With her past catching up to her, Maxine attempts to make it big as a superstar in Hollywood, 1985. While you wait, check out a new image below courtesy of USA Today this week.

Releasing in theaters on July 5, 2024, MaXXXine is rated “R” for…

“Strong violence, gore, sexual content, graphic nudity, language and drug use.”

If you missed the official trailer, you can watch it right here.

Mia Goth stars alongside Elizabeth Debicki, Moses Sumney, Michelle Monaghan, Bobby Cannavale, Halsey, Lily Collins, Giancarlo Esposito and Kevin Bacon in MaXXXine.

Here’s the official plot synopsis from A24 this week: “In 1980s Hollywood, adult film star and aspiring actress Maxine Minx finally gets her big break. But as a mysterious killer stalks the starlets of Hollywood, a trail of blood threatens to reveal her sinister past.”

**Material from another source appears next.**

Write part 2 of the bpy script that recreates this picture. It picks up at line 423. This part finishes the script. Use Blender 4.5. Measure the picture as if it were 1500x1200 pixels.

Last we saw Maxine in Ti West’s X (2022), she was the sole survivor of a massacre carried out by elderly couple Howard and Pearl in the Summer of ’79. Goth of course pulled double duty as the villain Pearl in that movie, who got her own origin story in Pearl (2022). Pearl and Maxine are different characters, but they share the common goal of wanting to be stars.

Will Maxine finally make it in Hollywood? Or will the demons of her past become her ultimate downfall? With the Night Stalker roaming free, we expect MaXXXine to get wild this summer.